Hot Summer…. Cold War Pt III
As the world poised for a showdown between those 2 cold warriors the USA and the Soviet Union, the risk of military conflict between the 2 heated up the summer of 1961 over the crisis in Berlin. The city divided up between the victors of WWII was located deep in the Soviet occupied parts of Germany and now Soviets were threatening to drag it behind the iron curtain.
The fate of Nathans Hot Dogs hung in the balance.
GI Joe in Suburbia
That summer as the melodic sound of Connie Francis longingly asking “Where the boys are” drifted over the lilacs from a neighbor’s transistor radio, the men at my family barbecue could be found shvitzing over the red-hot coals of the grill, shooting the breeze.
When tired of arguing the un likelihood of NYC Mayor Robert Wagner running for a third term successfully without the backing of Tammany Hall, libations were replenished as the men brooded over the storm gathering in Berlin.
Sixteen years ago these sunburned suburban schmoozers had all been soldiers who had happily helped defeat Der Fuehrer.
Now with their missions done, their tooth- notched stainless steel rectangular dog tags with the letter H embossed on them safely tucked away, the roar of guns and bombs a dim memory displaced by the whirl of a Lawn Boy mower and the effervescent bubbling of Canada Dry quinine water, they seemed willing to risk nuclear war to protect the former capital of that former enemy country from the evil clutches of our former comrades in arms, the Russians.
As if shifting gears between enemy and ally was as effortless as the automatic transmission in your Chevrolet, the considerable fury and fear that had fueled our hatred of those bloodless Nazi had been seamlessly and swiftly re-routed to those God-less Russian Commies
Wag The Dog
Eagerly biting into a tongue scalding frankfurter hot off the grill, Moms cousin Milton, a short and stubby man, his GI regulation washboard abs having long gone AWOL leaving his ever-expanding belly stretching the outer limits of his Acrylan shirt, offered up a compelling reason why we needed to step up and protect West Berlin from the clutches of the soulless Russians.
“I have just one word for you-Nathans!” he stated firmly, gobbling his hot dog with as much gusto as he perceived the Soviets would gobble up Berlin.
The men nodded knowingly.
A Wonderland of Wieners
Ignoring the fact that the former Wehrmacht was a wonderland of wieners and wursts, its rowdy, German beer gardens filled with boisterous, red-faced patrons washing down their bratwurst with thirst quenching weizen glasses of dark amber Dinkel Acker, if Berlin got dragged behind the iron curtain, he argued, the poor Berliners would be deprived of one of life’s great pleasures-noshing on a Nathans hot dog.
No one needed reminding of that near-international incident a few years back when Averill Harriman went to the Soviet Union and was denied a simple request.

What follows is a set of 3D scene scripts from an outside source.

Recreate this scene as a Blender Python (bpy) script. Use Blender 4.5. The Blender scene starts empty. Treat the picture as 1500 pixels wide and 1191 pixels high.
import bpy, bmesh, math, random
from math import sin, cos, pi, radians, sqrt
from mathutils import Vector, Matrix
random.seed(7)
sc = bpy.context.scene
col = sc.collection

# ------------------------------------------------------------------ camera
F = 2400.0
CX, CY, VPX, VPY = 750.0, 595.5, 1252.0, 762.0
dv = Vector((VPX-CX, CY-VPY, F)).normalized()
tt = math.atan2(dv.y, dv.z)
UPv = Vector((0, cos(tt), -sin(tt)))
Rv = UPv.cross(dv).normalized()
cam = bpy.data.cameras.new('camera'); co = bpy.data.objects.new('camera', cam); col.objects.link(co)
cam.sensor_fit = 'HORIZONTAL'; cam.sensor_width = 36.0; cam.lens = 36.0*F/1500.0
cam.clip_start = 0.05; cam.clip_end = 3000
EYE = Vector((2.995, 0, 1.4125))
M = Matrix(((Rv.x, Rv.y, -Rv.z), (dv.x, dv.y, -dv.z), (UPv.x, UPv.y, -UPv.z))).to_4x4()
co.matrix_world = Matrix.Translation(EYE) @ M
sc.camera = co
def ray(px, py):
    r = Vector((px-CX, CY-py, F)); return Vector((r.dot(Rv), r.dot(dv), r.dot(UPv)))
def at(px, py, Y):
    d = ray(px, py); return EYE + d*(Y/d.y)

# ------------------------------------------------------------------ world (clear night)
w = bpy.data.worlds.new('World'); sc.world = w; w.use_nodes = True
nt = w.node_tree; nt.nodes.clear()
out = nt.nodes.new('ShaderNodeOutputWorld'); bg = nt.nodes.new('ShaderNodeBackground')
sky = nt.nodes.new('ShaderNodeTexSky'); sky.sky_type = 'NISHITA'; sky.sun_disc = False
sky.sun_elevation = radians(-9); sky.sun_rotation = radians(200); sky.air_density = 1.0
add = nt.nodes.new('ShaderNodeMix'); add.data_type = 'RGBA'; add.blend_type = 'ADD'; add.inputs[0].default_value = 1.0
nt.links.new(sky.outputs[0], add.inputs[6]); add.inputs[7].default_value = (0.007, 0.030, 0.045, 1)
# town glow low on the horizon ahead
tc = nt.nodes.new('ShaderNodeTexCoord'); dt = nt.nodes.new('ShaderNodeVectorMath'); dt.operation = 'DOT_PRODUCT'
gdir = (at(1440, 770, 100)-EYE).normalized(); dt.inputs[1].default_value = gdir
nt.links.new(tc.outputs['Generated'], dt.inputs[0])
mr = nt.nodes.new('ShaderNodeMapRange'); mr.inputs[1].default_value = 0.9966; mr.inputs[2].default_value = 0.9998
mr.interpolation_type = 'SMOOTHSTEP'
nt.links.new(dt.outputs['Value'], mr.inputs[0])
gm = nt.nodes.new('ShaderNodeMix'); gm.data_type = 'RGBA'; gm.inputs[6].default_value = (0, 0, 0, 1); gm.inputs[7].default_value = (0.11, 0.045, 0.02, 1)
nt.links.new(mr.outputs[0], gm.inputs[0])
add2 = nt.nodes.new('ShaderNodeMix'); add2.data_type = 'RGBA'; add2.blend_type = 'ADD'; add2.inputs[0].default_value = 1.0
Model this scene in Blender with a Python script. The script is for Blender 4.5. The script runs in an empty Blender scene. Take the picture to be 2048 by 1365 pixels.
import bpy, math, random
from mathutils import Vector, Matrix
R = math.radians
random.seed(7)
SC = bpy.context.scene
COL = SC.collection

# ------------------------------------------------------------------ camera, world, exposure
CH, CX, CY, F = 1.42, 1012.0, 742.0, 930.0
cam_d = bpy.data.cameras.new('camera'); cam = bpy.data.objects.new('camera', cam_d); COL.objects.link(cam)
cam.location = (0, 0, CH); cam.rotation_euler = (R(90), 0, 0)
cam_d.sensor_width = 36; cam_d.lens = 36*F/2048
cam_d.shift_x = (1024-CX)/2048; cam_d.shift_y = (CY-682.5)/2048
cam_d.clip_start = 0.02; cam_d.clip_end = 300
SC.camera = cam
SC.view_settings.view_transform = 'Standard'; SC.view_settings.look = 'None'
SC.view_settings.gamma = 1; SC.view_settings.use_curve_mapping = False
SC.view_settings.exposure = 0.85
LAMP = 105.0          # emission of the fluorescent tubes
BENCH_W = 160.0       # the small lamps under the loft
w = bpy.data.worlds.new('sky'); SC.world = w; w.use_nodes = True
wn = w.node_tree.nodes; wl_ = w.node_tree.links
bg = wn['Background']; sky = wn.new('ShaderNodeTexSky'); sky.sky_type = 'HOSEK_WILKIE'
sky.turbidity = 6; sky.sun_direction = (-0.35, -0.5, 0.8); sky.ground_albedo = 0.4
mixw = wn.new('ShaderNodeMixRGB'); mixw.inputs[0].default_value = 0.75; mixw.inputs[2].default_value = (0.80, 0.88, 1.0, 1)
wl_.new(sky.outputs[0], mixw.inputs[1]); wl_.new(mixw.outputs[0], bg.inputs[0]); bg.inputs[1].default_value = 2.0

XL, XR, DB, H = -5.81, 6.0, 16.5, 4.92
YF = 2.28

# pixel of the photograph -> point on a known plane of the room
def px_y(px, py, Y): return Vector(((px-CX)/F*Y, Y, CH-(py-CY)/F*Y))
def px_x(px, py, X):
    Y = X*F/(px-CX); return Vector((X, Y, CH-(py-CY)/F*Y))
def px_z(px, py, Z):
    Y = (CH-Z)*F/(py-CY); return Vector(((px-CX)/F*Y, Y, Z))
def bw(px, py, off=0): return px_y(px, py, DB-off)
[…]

N.Y.’s patrician former governor had asked the hot dog mavens at Nathans to airmail their specialty to him in Soviet Union, but the heartless Russians stopped the shipment of juicy franks at the border, fearful perhaps that if they let the poor Soviet people get even a whiff of good American hot dogs they’d revolt.
Nathans it seems was banned behind the Iron Curtain.
That was ironic considering those Kings of Coney Island had once catered the big “Carving up the Post War World” party hosted by FDR at Yalta where along with Churchill and Stalin, the 3 big powers greedily chowed down on some red hots while redrawing the map.